"I'm getting old,"
Ivan said. "I didn't realize just how old I was getting until one of those chilly days we had a week or so ago. What happened was - a nubile young thing with a trophy rack came walking in wearing a tank top, shoulders back, apparently wearing one of Victoria's Secrets. You know what my first thought was - that girl needs to put on a sweater. Now let me tell ya - that is old."
"I really disciplined myself on my Christmas eating this year," Ivan said. "I didn't eat any more for Christmas than I did for Thanksgiving."
"The quietest thing in the world," Ivan said, "is a conversation among J.C. Chance, Jay Schmidt, and Roger Kelly. When those three get together, the only sound you'll hear is bone-on-bone scraping when they shrug their shoulders and a gravelly sound when they nod their heads."
"When I was in grade school back in the 30s," Ivan recalled, "we didn't have obese kids in our class, but we did have a lot of snotty noses. You would bring a clean handkerchief to school in the morning and by noon it would be snot-soaked and abrasive to the nose. These soft, disposable tissues have almost done away with the sore red nose that was the result of wiping your nose with a rough handkerchief."
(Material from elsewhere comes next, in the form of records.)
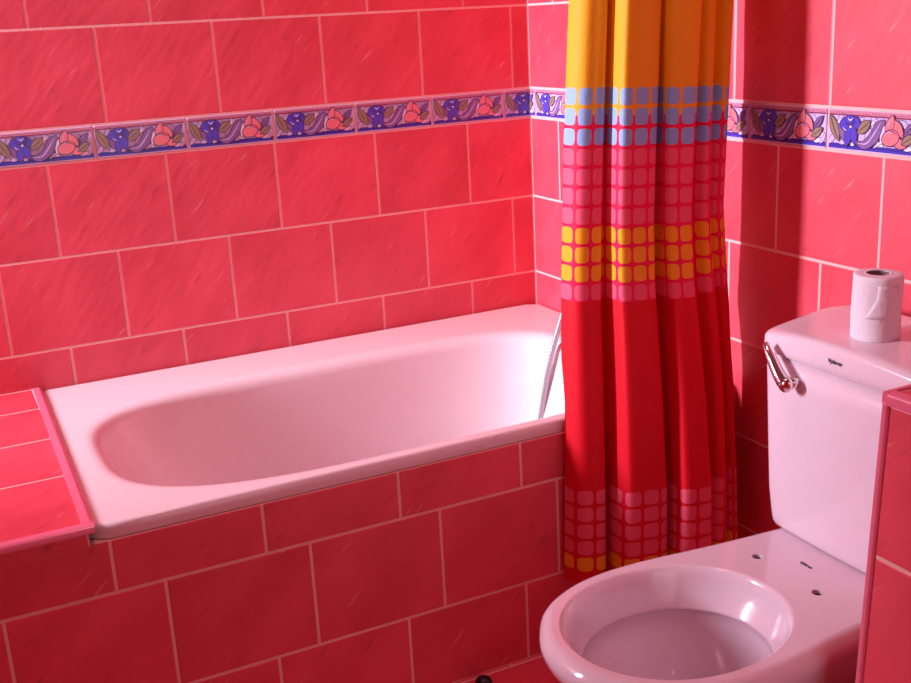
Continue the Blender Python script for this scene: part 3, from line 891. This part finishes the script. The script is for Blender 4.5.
# small black round thing on the floor at the foot of the panel
bm = bmesh.new()
bmesh.ops.create_uvsphere(bm, u_segments=24, v_segments=12, radius=1)
for v in bm.verts: v.co = Vector((-.632+v.co.x*.017, -.846+v.co.y*.017, .009+max(v.co.z, -.6)*.015))
tag(mesh_obj('rubber_stopper', bm, M_BLACK, smooth=True), 'small black round object on the floor at the foot of the tiled panel', 'stopper')

# ------------------------------------------------------------------ light, camera
def area(name, loc, size, e, color, target):
    l = bpy.data.lights.new(name, 'AREA'); l.shape = 'RECTANGLE'; l.size, l.size_y = size
    l.energy = e; l.color = color
    o = bpy.data.objects.new(name, l); o.location = loc
    d = Vector(target)-Vector(loc)
    l.spread = math.radians(68) if name == 'window_daylight' else PI
    o.rotation_euler = d.to_track_quat('-Z', 'Y').to_euler()
    col.objects.link(o); return o
WYC, WZC = (WY0+WY1)/2, (WZ0+WZ1)/2
area('window_daylight', (X0-.105, WYC, WZC), (WY1-WY0-.01, WZ1-WZ0-.01), 19, (.86, .85, 1.0), (0, -.36, .85))
fill_lamp = area('front_fill', ((DX0+DX1)/2, Y0-.03, DZ/2), (DX1-DX0-.02, DZ-.02), 2.0, (1., .38, .38), ((DX0+DX1)/2, 0, DZ/2))  # added fill lamp in the doorway, brightens the camera-facing sides
fill_lamp.data.spread = PI
area('overhead_fill', (-.95, -1.05, CEIL-.03), (.28, .28), 4.4, (1., .56, .60), (-1.0, -1.15, 0))  # added overhead fill without a fixture, brightens the tub and upward faces
w = bpy.data.worlds.new('World'); sc.world = w; w.use_nodes = True
w.node_tree.nodes['Background'].inputs[0].default_value = (.75, .85, 1, 1)
w.node_tree.nodes['Background'].inputs[1].default_value = .6

cam = bpy.data.cameras.new('Camera'); cam.sensor_width = 36; cam.lens = 1108.95*36/911
co = bpy.data.objects.new('Camera', cam); col.objects.link(co)
co.location = (-1.4491, -2.4981, 1.2303); co.rotation_euler = (1.2850, .0501, -.4633)
cam.clip_start = .02
sc.camera = co
vs = sc.view_settings
sc.display_settings.display_device = 'sRGB'
vs.view_transform = 'Standard'; vs.look = 'None'; vs.gamma = 1; vs.use_curve_mapping = False
vs.exposure = 0.74
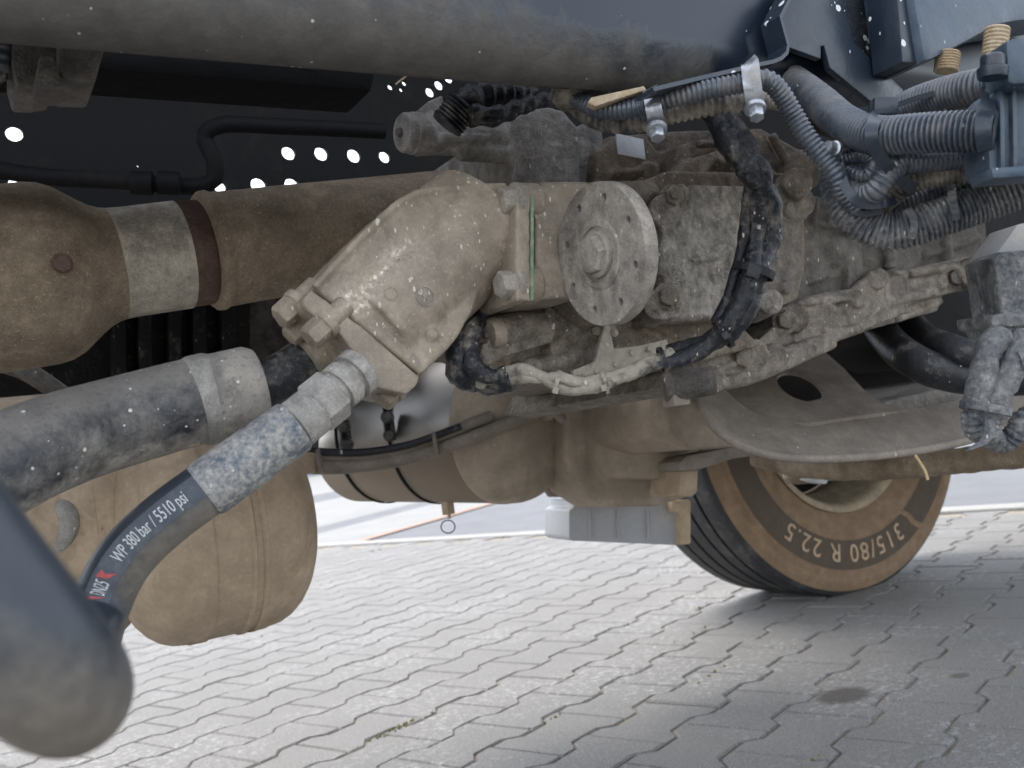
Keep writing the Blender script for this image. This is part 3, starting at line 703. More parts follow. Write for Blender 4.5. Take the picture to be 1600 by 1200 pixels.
# printed layline
def along(pts, s):
    L = 0
    for a_, b_ in zip(pts, pts[1:]):
        l = (b_ - a_).length
        if L + l >= s: return a_.lerp(b_, (s - L) / l), (b_ - a_).normalized()
        L += l
    return pts[-1], (pts[-1] - pts[-2]).normalized()
def s_of(px, py):
    best = (1e9, 0); L = 0
    for a_, b_ in zip(hpts, hpts[1:]):
        rel = a_ - CAM; d = rel.dot(FW); x = 800 + F_PX * rel.dot(RT) / d; y = 600 - F_PX * rel.dot(UP) / d
        e = (x - px) ** 2 + (y - py) ** 2
        if e < best[0] and d > .5: best = (e, L)
        L += (b_ - a_).length
    return best[1]
LAY = math.radians(14)
def onhose(s, y, lift):
    c_, t = along(hpts, s); c2, t2 = along(hpts, s + .012); c1, t1 = along(hpts, max(0, s - .012)); t = (c2 - c1).normalized()
    nrm = (CAM - c_); nrm = (nrm - t * nrm.dot(t)).normalized(); up = nrm.cross(t); a_ = y / HR + LAY
    return c_ + (nrm * math.cos(a_) + up * math.sin(a_)) * (HR + lift)
s0, s1 = s_of(150, 968), s_of(330, 757)
M_LAY = dirty('faded_layline', (.06, .07, .088), (.10, .106, .115), .4, .55, .8, 0, 40, stain=0, bump=.1, fine=.5)
bm = bm_new(); N_ = 60; rows = [[bm.verts.new(onhose(s0 + (s1 - s0) * i / N_, yy, .00025)) for yy in (-.0085, -.004, 0, .004, .0085)] for i in range(N_ + 1)]
for a_, b_ in zip(rows, rows[1:]):
    for j in range(4): bm.faces.new((a_[j], b_[j], b_[j + 1], a_[j + 1]))
part(hose, 'layline', bm, M_LAY, angle=180)
def hose_text(s, size, s_start, mat, name='print', sx=.86, w=None):
    me = textmesh(s, size); bm = subdiv_text(me, .003); bpy.data.meshes.remove(me)
    mx = max(v.co.x for v in bm.verts)
    k_ = (w / mx) if w else sx
    for v in bm.verts: v.co = onhose(s_start + v.co.x * k_, v.co.y - size * .34, .0006)
    part(hose, name, bm, mat, smooth=False)
hose_text('DN25', .0130, s_of(160, 942), M_WHITEP, w=s_of(174, 910) - s_of(160, 942))
hose_text('WP 380 bar / 5510 psi', .0125, s_of(190, 880), M_WHITEP, w=s_of(290, 785) - s_of(190, 880))
for px_, py_ in ((182, 894), (154, 957)):
    sc_ = s_of(px_, py_); bm = bm_new()
    bm.faces.new([bm.verts.new(onhose(sc_ + a_, b_, .0006)) for a_, b_ in ((-.004, .0055), (.0015, .004), (.0005, 0), (.0035, -.0055), (-.002, -.002))])
    part(hose, 'print', bm, M_REDP, smooth=False)
# crimped ferrule, nuts
fe0, fe1 = P(318, 768, .648), P(463, 664, .672)
bm = bm_new(); ferr(bm, fe0, fe1, [(0, .0186), (0, .0192), (.04, .0200), (.57, .0200), (.60, .0192), (.63, .0192), (.66, .0197), (.97, .0195), (1, .0175)]); part(hose, 'ferrule', bm, M_FIT, angle=40)
bm = bm_new(); n0, n1 = P(458, 668, .672), P(492, 640, .682); ferr(bm, n0, n1, [(0, .0165), (.05, .0178), (.95, .0178), (1, .0165)], 24); part(hose, 'hex_collar', bm, M_FITG, angle=25, bevel=.001)
bm = bm_new(); n0, n1 = P(490, 641, .684), P(524, 613, .693); ferr(bm, n0, n1, [(0, .0182), (.06, .0198), (.94, .0198), (1, .0182)], 6); part(hose, 'union_nut', bm, M_FITG, angle=25, bevel=.001)
bm = bm_new(); ferr(bm, P(516, 618, .692), P(562, 578, .71), [(0, .0145), (.2, .0145), (.21, .0172), (.55, .0172), (.56, .015), (.7, .015), (.71, .018), (1, .018)]); part(hose, 'port_adapter', bm, M_FITG, angle=40)

# =================================================================== suction hose
suc = thing('suction_hose', 'thick dusty black suction hose with a flat clamp band, ending below the pump', 'hose', P(20, 718, .62))
sp = [(-330, 930, .50), (-120, 798, .57), (20, 720, .62), (95, 688, .65), (160, 667, .68), (285, 632, .715), (350, 617, .728), (404, 604, .74)]
spts, SUCL = resample(catmull(path3(sp), .006), .006)
M_SUC, n, b = new_mat('dust_coated_suction_rubber'); g = G(n); p = g.pos(); uvs = g.sep(g.uv())
nz = g.noise(p, 46, 7, .72); nl = g.noise(p, 11, 5, .65); nf = g.noise(p, 300, 2, .6)
nv = g.sep(g.node("ShaderNodeNewGeometry").outputs['Normal'])
top = g.ramp(g.math('ADD', nv[2], g.math('MULTIPLY', g.math('SUBTRACT', g.noise(p, 120, 3, .8), .5), .9)), .05, .55)
# road dust thins out towards the front loop of the hose
keep = g.ramp(g.math('ADD', uvs[0], g.math('MULTIPLY', g.math('SUBTRACT', nl, .5), .12)), .26, .36)
bot = g.ramp(g.math('ADD', g.math('MULTIPLY', nv[2], -1), g.math('MULTIPLY', g.math('SUBTRACT', nz, .5), 1.2)), .45, .85)
ov = g.ramp(g.math('ADD', g.math('MULTIPLY', nl, .5), g.math('MULTIPLY', nz, .5)), .44, .62, 0, .5)
k = g.math('MAXIMUM', g.math('MAXIMUM', g.math('MAXIMUM', g.math('MULTIPLY', top, g.ramp(keep, 0, 1, .45, 1)), bot), ov), g.ramp(g.math('ADD', uvs[0], g.math('MULTIPLY', g.math('SUBTRACT', nz, .5), .05)), SUCL - .055, SUCL - .02, 0, .9))
col = g.mix(k, (.018, .021, .027), g.mix(g.ramp(nz, .3, .7), (.24, .215, .185), (.42, .38, .325)))
col = g.mix(g.math('MULTIPLY', g.ramp(nf, .55, .7), .4), col, (.04, .04, .04))
sm = g.math('MAXIMUM', specks(g, p, 120, .22, .14, edge=nz), specks(g, p, 260, .28, .2, edge=nz)); col = g.mix(sm, col, (.58, .55, .5))
n.links.new(col, b.inputs['Base Color']); g.set(b.inputs['Roughness'], g.ramp(k, 0, 1, .45, .95))
n.links.new(g.bump(g.math('ADD', g.math('MULTIPLY', nz, .8), g.math('ADD', nf, sm)), .4, .002), b.inputs['Normal'])
SR = .0325
bm = bm_new(); sweep(bm, spts, lambda s, t: SR if s < t - .004 else SR - .003, 48); part(suc, 'hose', bm, M_SUC, angle=50)
bm = bm_new(); q = resample(catmull(path3([(302, 629, .719), (320, 624, .723), (338, 620, .726)]), .004), .003)[0]
sweep(bm, q, lambda s, t: SR + (.0018 if .0015 < s < t - .0015 else .0004), 48); part(suc, 'clamp_band', bm, M_FITG, angle=30)
bm = bm_new(); q = P(296, 692, .71); box(bm, q, (P(310, 690, .713) - q).normalized(), ZA, YA, .006, .003, .006); part(suc, 'clamp_screw', bm, M_STUD, bevel=.001)
bm = bm_new(); q = resample(catmull(path3([(395, 607, .738), (430, 594, .745), (462, 575, .755), (492, 552, .765), (520, 530, .77)]), .004), .004)[0]
sweep(bm, q, .0185, 32); part(suc, 'inner_pipe', bm, M_RUBBER, angle=60)
bm = bm_new(); ferr(bm, P(478, 560, .755), P(522, 530, .765), [(0, .0185), (.05, .021), (.95, .021), (1, .019)], 32); part(suc, 'pipe_collar', bm, M_PUMP)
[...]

"One thing we used to have to do when I refereed basketball," Ivan said, "that they don't have to do nowadays - we used to have to get both coaches together before the game and go over the ground rules. It was a lot different then. Had overhanging balconies, posts along the side of the court. The backcourt line was never across the middle of the court. The courts were not long enough for that. The Harlan gym had a heat radiator above the backboard, so you had to shoot a low trajectory shot. Portis had a heating stove in the corner. It was surrounded by fencing so no one would crash into a red hot furnace. Athol had a heating grate below the basket. One time at Athol I was driving in for a set up. Bud Conaway undercut me, and I landed on that hot grate. Put a waffle brand on my butt that lasted into July. Kensington's gym was long enough but it was so narrow that it was almost like playing in a hallway. I remember you had to walk from the dressing room through a tunnel to get to the court. The two best courts in the county were at Lebanon and Gaylord. But the tough place was where the wall was out of bounds. When you gave the ball to a player to throw it in from out of bounds, you always had to back the defensive player back so the out of bounds player had a chance to throw the ball in."